KLewchuk wrote: ↑Sun Oct 04, 2020 11:03 pm
Veritas Aequitas wrote: ↑Sun Oct 04, 2020 4:13 am
KLewchuk wrote: ↑Sat Oct 03, 2020 4:09 pm
Don't know if you are familiar with
https://www.thefire.org/?gclid=Cj0KCQjw ... mUEALw_wcB, but apparently they have been busy lately due to the "mob" trying to quell free speech. It appears to me that some of the speech being quelled reflects a certain moral realist position.
Which respect to your response, I think we are talking about two different things. I am talking about the current intellectual environment (e.g. Derek Parfit is dead; don't think he will be writing anything soon).
Morality is fundamentally doing good and avoiding evil.
If one is a moral realist, the
moral fact is 'no human ought to kill or harm another'.
As such there is no way for moral realism to condone any evil ideology, thus evil acts.
Therefore if any human were to kill or harm another, it cannot be based on moral realism.
Generally speaking, this is correct. However, some would disagree with your second premise. For example, there have been society's that condone human sacrifice. If you are a realist, this aspect of these society's is evil.
My stance is Moral Empirical Realism with sound justifications, so human sacrifice is immoral.
If you are not, you might say that there is no basis to judge between the accepted moralities of different societies.
If one is not a moral realist, then he may claimed to be a moral subjectivist within cognitivism, i.e. what is morally right is dependent on what the respective societies or individuals believed is morally right to do.
Because outsider cannot judge them in this case, what we could end up with the above [it had already happened] is there is no stopping them from sacrificing humans, commit genocides [Nazis on Jews, and other] and all the terrible evils.

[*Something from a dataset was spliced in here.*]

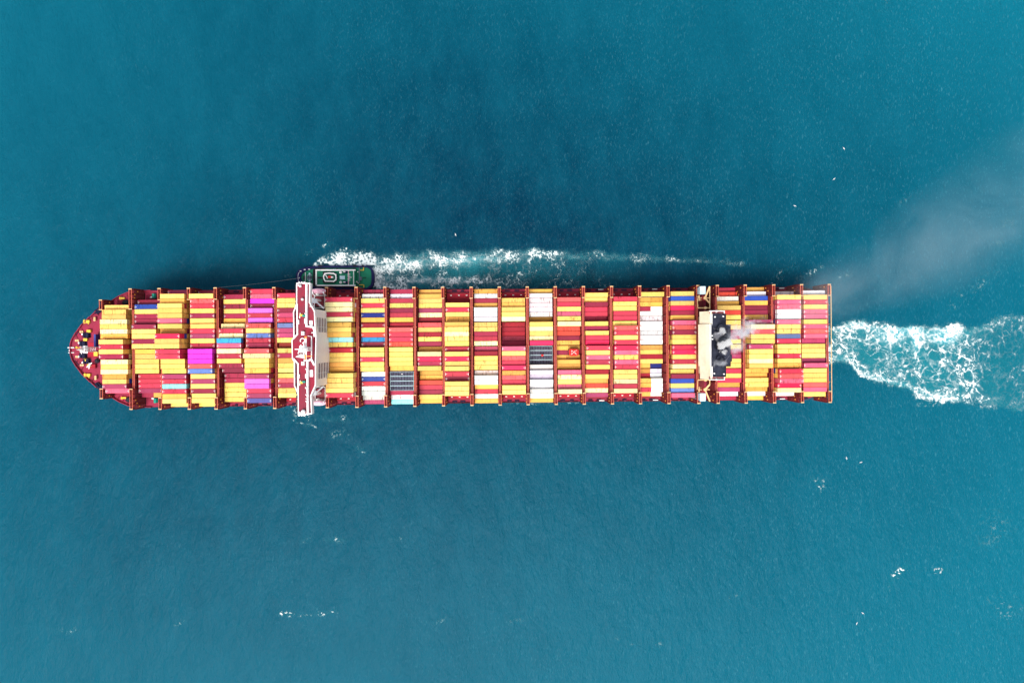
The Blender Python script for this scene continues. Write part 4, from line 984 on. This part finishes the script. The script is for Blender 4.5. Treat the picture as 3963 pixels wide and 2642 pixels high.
# ------------------------------------------------------------------ funnel block
def funnel():
    D = 330.; zt = H-D
    pp = lambda u, v: P(u, v, D)
    xw = PX(2752, D)
    yt = pp(2752, 1203)[1]; yb = pp(2752, 1469)[1]; ym0 = pp(2752, 1256)[1]; ym1 = pp(2752, 1416)[1]
    zb = zdeck(96)
    b = MB(); b.prism([pp(2766, 1218), pp(2805, 1218), pp(2805, 1259), pp(2823, 1259), pp(2823, 1414), pp(2805, 1414), pp(2805, 1454), pp(2766, 1454)], zb+1, zt-9.2)
    def slope(y0, y1, prof_):               # raked front plating, profile of (x, z) swept across y
        n_ = len(prof_); o_ = len(b.v)
        for y in (y0, y1): b.v += [(xw+px_, y, zt+pz_) for px_, pz_ in prof_]
        b.f += [tuple(range(o_, o_+n_)), tuple(range(o_+n_, o_+2*n_))[::-1]]+[(o_+i+n_, o_+(i+1) % n_+n_, o_+(i+1) % n_, o_+i) for i in range(n_)]
    slope(yb, ym1+.02, [(.6, -.6), (-.1, -1.1), (-3.0, -9), (.8, -9.6), (.6, -9)])
    slope(ym0-.02, yt, [(.6, -.6), (-.1, -1.1), (-3.0, -9), (.8, -9.6), (.6, -9)])
    slope(ym1-.3, ym0+.3, [(.4, -.5), (-.5, -.9), (-1.6, -3.2), (-3.7, -9), (.7, -9.5), (.4, -8)])
    fc = b.build('funnel_casing', M['creamwall'], ship)
    blk = [(2757, 1215), (2808, 1215), (2808, 1256), (2826.5, 1256), (2826.5, 1372), (2831, 1372), (2831, 1398), (2826.5, 1398), (2826.5, 1417), (2808.5, 1417), (2808.5, 1457), (2758, 1457), (2758, 1417), (2753, 1417), (2753, 1256), (2757, 1256)]
    b = MB(); b.prism([pp(*q) for q in blk], zt-9, zt); fb = b.build('funnel_top', M['soot'], ship)
    b = MB(); pts = [pp(*q) for q in blk]; b.wall(pts, .16, zt, zt+.5, True); b.build('coaming', M['soot'], fb)
    px = MB()
    for u, v, r, h in ((2790, 1268, 1.4, 3.0), (2800, 1300, 1.0, 2.4), (2792, 1330, 1.7, 3.2), (2795, 1358, 1.1, 2.6), (2783, 1385, 1.0, 2.2), (2800, 1392, .9, 2.2), (2776, 1310, .7, 1.8), (2775, 1345, .7, 1.8)):
        x, y = P(u, v, D-h); px.lathe(x, y, [(r, zt-.3), (r, zt+h), (r*.86, zt+h), (r*.86, zt+h-.8)], 16)
    px.build('exhaust_pipe', M['soot'], fb)
    m = MB()
    for u, v in ((2768, 1226), (2765, 1445), (2800, 1224), (2803, 1447), (2757, 1299), (2758, 1312)):
        x, y = P(u, v, D-1); m.box(x-.35, x+.35, y-.25, y+.25, zt, zt+.8)
    m.build('valve_box', M['white'], fb)
    for va, vb in ((1203, 1214), (1458, 1469)):
        b = MB(); b.prism([pp(2748, va), pp(2803, va), pp(2803, vb), pp(2748, vb)], zt-1.6, zt-1.2); o = b.build('side_platform', M['platform'], ship)
        out = va if va < 1300 else vb
        m = MB(); m.wall([pp(2747, out), pp(2804, out), pp(2804, va+vb-out)], .3, zt-1.3, zt-.1); m.wall([pp(2773.5, va), pp(2773.5, vb)], .12, zt-1.2, zt-1.0); m.build('guard_rail', M['white'], o)
        x, y = P(2776, out, D-1); b = MB(); b.lathe(x, y, [(.45, zt-1.2), (.5, zt+.2), (.2, zt+.7)], 10); b.build('lamp_housing', M['white'], o)
    m = MB(); m.wall([pp(2755.5, 1215), pp(2755.5, 1256)], .25, zt-.6, zt+.3); m.wall([pp(2756.5, 1417), pp(2756.5, 1457)], .25, zt-.6, zt+.3); m.wall([pp(2750.8, 1257), pp(2750.8, 1416)], .3, zt-.6, zt+.25)
    m.build('cable_tray', M['white'], fc)
    # boxes and derricks on either side
    for s, (bv0, bv1), cv, (a0, a1), tip in ((1, (1108, 1138), 1153, (1109, 1174), 1196), (-1, (1522, 1552), 1507, (1487, 1552), 1465)):
        Dd = 350.; z = H-Dd
        x0, y0 = P(2709, bv0, Dd); x1, y1 = P(2731, bv1, Dd)
        m = MB(); m.box(x0, x1, min(y0, y1), max(y0, y1), z-2.6, z); m.box(x0+.3, x1-.3, min(y0, y1)+.3, max(y0, y1)-.3, zdeck(90), z-2.6); m.build('control_cabin', M['paleblue'], ship)
        c = P(2728, cv, Dd); t0 = P(2745, a0, Dd); t1 = P(2746, a1, Dd); m0 = P(2746, cv, Dd)
        m = MB(); m.cyl((c[0], c[1], zdeck(90)), (c[0], c[1], z+.4), .8); m.bar((*c, z+.2), (t0[0], t0[1], z+.6), .8, .6); m.bar((*c, z+.1), (t1[0], t1[1], z+.5), .7, .6); m.bar((*c, z), (*m0, z+.3), .4)
        far = P(2746, tip, Dd); m.bar((t0[0], t0[1], z+.7), (far[0], far[1], z+.4), .4)
        l0 = P(2702, cv-2*s, Dd); m.bar((*l0, z-.4), (*c, z-.2), .28); l1 = P(2706, cv-10, Dd); l2 = P(2706, cv+10, Dd); m.bar((*l1, z-.3), (*l2, z-.3), .4)
        q0 = P(2702, tip-s*5, Dd); q1 = P(2747, tip-s*5, Dd); m.bar((*q0, z-.5), (*q1, z-.5), .45); m.lathe(*P(2730, tip-s*5, Dd), [(.7, z-.6), (.7, z+.4)], 10)
        m.bar((*P(2699.5, cv, Dd), z-.6), (*q0, z-.6), .25)
        cr = m.build('derrick', M['cream'], ship)
        m = MB(); m.lathe(c[0]-.5, c[1], [(1.3, z-1), (1.3, z-.3), (.8, z)], 14); m.build('slewing_ring', M['rust'], cr)
    # machinery casing below
    m = MB(); m.box(xw-7.5, xw+8, -26, 26, zdeck(90)-.1, zdeck(90)+.8); m.build('casing_deck', M['hull'], ship)
funnel()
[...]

Surely you can use your common sense to judge that '
moral subjectivism' is potentially evil [beside whatever is good].
As such, it would be more rational for you to denounce 'moral subjectivism' and make an attempt to understand the alternative, i.e. moral realism, which fundamentally and
by default is morally good as justified empirically and philosophically.
It is from common experiences, common sense and intuition that genocide, slavery, and the likes are evil and imposed terrible sufferings on humans. You would agree to the above?
Since moral subjectivism could lead to the condoning of the above evils, with a bit of thinking, reflection and inference, one should rationally reject moral subjectivism and review other alternatives where moral realism as the default is more likely to be acceptable.